Cinema is a mixed bag of aesthetics, a complex blend of visual art, technology, sound design, and theatre. It encourages an infinite set of ideas and ideals, whether hidden or in plain sight. It doesn’t matter if there is a powerful company or an independent artist behind a film. Moral and ethic values, political dynamics and concerns are all always at play.

An Elephant Sitting Still (Hu Bo, 2018)

Like every other film industry in the world, China’s invests tons of money in blockbusters which more often than not resembles tests of the latest discovery in special effects. Just as Hollywood has been capitalising on comic book heroes in the last years, China has found wuxia to be a lucrative genre. Exceptional authors like Tsui Hark and Stephen Chow have been deliberately limiting themselves, constraining their art into predetermined boundaries. Chow is now one of the most powerful man in China’s film establishment, so maybe everything is going fine for him.

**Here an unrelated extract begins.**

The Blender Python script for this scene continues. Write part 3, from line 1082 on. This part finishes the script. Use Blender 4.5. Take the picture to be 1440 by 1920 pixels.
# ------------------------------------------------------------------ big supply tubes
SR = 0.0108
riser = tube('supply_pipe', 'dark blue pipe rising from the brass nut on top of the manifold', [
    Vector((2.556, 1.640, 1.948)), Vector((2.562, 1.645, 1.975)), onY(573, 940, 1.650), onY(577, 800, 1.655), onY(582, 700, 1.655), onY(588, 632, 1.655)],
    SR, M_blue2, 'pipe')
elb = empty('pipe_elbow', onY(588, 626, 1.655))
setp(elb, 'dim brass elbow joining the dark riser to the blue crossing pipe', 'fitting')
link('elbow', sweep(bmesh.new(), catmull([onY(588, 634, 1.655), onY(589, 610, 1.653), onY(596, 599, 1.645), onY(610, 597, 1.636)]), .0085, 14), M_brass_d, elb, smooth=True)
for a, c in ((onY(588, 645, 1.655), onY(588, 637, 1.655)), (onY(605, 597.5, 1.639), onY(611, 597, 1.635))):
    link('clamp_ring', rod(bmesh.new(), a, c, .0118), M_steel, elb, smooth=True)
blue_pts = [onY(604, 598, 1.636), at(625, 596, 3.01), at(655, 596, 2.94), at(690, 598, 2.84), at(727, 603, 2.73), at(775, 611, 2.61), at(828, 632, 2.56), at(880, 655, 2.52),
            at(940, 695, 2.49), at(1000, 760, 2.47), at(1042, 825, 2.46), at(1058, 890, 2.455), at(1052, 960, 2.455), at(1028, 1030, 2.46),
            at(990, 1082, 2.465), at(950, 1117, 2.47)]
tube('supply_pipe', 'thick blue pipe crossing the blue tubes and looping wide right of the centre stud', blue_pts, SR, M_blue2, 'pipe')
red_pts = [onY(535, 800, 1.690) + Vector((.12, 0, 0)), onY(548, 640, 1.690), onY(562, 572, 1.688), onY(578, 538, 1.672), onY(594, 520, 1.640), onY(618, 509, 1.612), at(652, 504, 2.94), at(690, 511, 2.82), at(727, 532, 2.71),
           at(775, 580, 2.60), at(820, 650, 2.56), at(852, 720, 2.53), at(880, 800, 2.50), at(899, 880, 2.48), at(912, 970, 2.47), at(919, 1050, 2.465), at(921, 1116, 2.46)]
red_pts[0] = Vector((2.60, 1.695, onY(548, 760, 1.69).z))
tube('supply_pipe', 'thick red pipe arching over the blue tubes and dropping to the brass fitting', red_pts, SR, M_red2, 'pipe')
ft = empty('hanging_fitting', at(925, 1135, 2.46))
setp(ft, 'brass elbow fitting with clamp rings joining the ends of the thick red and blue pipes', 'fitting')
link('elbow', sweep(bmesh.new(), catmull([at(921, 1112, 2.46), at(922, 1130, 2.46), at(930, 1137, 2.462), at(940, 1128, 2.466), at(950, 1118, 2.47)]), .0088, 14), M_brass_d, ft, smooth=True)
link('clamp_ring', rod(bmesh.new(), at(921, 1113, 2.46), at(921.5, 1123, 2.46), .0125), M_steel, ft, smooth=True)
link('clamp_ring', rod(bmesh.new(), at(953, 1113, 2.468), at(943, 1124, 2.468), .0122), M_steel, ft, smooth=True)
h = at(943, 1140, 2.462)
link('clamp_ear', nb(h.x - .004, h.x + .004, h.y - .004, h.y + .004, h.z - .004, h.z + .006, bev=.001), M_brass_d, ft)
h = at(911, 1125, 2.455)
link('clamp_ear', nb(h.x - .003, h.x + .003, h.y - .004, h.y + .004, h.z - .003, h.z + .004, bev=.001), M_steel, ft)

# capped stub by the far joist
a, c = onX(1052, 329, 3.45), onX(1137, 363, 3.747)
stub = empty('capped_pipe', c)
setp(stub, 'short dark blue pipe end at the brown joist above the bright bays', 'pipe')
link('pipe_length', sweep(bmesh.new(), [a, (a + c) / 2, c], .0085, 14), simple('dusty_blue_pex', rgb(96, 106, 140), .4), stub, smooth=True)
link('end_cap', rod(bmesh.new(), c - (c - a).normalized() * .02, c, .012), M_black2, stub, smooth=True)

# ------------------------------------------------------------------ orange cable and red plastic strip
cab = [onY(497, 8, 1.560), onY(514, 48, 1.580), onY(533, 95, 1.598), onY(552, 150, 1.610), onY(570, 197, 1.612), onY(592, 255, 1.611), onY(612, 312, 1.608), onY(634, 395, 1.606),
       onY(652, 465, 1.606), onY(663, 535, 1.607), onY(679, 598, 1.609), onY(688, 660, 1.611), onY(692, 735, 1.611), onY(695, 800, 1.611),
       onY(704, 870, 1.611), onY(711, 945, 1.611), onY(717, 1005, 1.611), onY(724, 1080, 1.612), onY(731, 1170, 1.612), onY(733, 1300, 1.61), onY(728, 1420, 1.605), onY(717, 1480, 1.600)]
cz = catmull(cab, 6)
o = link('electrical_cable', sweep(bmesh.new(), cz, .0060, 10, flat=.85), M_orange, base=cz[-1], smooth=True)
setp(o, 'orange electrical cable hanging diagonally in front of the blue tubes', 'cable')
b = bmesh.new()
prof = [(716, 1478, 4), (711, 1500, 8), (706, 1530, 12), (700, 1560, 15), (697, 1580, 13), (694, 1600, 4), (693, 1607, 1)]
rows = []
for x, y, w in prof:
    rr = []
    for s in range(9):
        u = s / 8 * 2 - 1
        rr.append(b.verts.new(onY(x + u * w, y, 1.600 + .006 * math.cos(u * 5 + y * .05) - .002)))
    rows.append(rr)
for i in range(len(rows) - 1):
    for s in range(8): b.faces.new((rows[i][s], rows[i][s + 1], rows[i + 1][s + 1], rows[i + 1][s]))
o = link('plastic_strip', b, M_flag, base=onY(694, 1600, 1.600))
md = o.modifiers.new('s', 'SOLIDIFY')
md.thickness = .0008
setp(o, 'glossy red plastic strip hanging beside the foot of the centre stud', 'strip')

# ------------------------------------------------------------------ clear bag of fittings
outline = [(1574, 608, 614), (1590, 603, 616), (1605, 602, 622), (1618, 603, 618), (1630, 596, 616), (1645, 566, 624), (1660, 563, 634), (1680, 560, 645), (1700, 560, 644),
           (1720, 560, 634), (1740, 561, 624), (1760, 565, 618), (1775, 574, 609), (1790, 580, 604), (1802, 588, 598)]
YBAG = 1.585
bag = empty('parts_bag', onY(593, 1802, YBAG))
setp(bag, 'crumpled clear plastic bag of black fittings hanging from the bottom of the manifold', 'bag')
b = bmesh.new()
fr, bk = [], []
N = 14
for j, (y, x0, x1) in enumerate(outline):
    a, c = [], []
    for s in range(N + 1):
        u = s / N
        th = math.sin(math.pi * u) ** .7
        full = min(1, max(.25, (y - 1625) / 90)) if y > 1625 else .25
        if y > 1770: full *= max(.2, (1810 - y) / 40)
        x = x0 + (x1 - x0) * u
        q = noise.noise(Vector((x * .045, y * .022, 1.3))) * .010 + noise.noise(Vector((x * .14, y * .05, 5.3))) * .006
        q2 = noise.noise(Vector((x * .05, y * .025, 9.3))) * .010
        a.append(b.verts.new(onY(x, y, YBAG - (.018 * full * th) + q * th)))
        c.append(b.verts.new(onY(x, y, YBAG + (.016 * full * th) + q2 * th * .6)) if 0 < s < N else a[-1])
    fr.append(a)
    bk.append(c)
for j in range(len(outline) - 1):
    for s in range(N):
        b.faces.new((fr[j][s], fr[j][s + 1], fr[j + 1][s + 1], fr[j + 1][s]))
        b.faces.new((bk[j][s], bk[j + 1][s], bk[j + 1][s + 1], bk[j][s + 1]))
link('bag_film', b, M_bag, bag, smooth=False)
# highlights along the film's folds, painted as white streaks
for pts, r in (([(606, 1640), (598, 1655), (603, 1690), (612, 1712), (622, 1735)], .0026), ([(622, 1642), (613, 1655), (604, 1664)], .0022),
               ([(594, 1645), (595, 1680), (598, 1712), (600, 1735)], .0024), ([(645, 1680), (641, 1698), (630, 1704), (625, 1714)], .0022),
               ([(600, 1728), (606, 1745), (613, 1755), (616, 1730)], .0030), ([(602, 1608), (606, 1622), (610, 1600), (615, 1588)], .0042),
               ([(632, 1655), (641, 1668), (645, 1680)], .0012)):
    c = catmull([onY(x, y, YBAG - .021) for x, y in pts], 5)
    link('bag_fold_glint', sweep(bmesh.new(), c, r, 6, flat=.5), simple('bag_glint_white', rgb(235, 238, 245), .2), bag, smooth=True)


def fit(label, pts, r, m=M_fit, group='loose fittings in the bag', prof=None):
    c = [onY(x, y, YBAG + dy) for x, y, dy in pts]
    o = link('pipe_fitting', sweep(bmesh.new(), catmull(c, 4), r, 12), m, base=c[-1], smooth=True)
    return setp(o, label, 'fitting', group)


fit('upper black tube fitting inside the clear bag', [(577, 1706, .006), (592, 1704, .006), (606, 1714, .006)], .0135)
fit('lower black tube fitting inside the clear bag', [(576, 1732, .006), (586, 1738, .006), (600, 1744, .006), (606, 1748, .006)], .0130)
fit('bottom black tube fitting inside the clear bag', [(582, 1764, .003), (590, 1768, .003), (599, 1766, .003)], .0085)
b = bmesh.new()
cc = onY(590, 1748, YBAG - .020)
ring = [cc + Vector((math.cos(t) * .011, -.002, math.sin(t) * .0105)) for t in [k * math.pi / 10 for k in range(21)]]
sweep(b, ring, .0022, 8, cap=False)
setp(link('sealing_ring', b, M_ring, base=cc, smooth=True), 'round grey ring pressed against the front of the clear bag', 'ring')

However, China, again like the rest of the world, has its fair share of independent directors who have been telling a different story since the late 90s. Jia Zhangke, Diao Yinan, and more recently Wang Bing are names that score big at film festivals, but they are a nuisance to their country’s film realm. They show the uncomfortable faces of China, the cities, the streets, and the outcasts nobody wants to see. The failures the central government refuses to acknowledge are as part of China’s history as everything else. Somebody must tell of these failures. Someone has to care.

I can only guess Hu Bo felt as a nuisance for his country too, although it’s hard to tell from a safe distance what has led him to end his life. The short film Man in the Well and the outstanding An Elephant Sitting Still undoubtedly place him in the group of artists China chooses to cast aside, but they also show Hu Bo’s inner battles. Is there a place for me here? Will this country ever move forward for everyone and not just for a few? What will it cost? What am I supposed to do in China, here and now?

Intersecting four different stories, An Elephant Sitting Still poses these questions without offering answers. They are left open because it takes too much to reply, even though the chance of an answer eventually is an hopeful sound. The two final static shots culminate with the sound the characters are waiting for. Too little, because they don’t get to see what they are looking for. And yet something to look forward to, like the flash of a light in a never-ending tunnel.

Except that this is a light that doesn’t come easy. It takes almost four hours to Hu Bo to bring his protagonists there. They have to endure a day in which they are constantly confronted with the weight of their decisions. They are at turns victims and oppressors, predators and preys, unable to truly escape a system so far above them to be properly understood and dealt with. There is a sense of impeding catastrophe every time we see them walking down a street, but the war is in their heart more than anywhere else. They know what has to be done only because there is nothing left to be done. Circumstances they cannot handle, accidents out of proportion. Everything eludes their control.

The intimacy of the long takes is absolutely stunning. Not only we are physically closer to these people, we are facing their reactions to the events on the front line. With the exception of the two above mentioned ending shots, the camera narrows everything down to a limited space. We can then sense the claustrophobic buildings, the unstoppable decay, the solitude that never leaves anyone in this world. Editing makes these sensations even stronger, since it rarely concedes room to breathe. To digest what has just happened, we can only wait until the next portion of the story starts.

Hu Bo shots everything smoothly, avoiding a shaking, hand-held camera and opting for a gentle Steadicam instead. This solution eschews the diary and the found-footage mood, whilst striking the perfect balance between the personal take on the events (we see what Hu Bo wants us to see) and the objective truth (no embellishment, this is exactly how it goes). Hu Bo is paying homage to the masters of the Sixth Generation of Chinese Cinema and at the same time moving away from them, following a path we will never know where it would have led him to.

Ultimately, An Elephant Sitting Still represents what China is now. A contradictory clash of realities, where the overbearing economy of the capitalist side of communism is destroying everyone who isn’t able to keep up. China cannot afford to sit still unless it’s ready to accept the lives of its people. Hu Bo knew it much too well.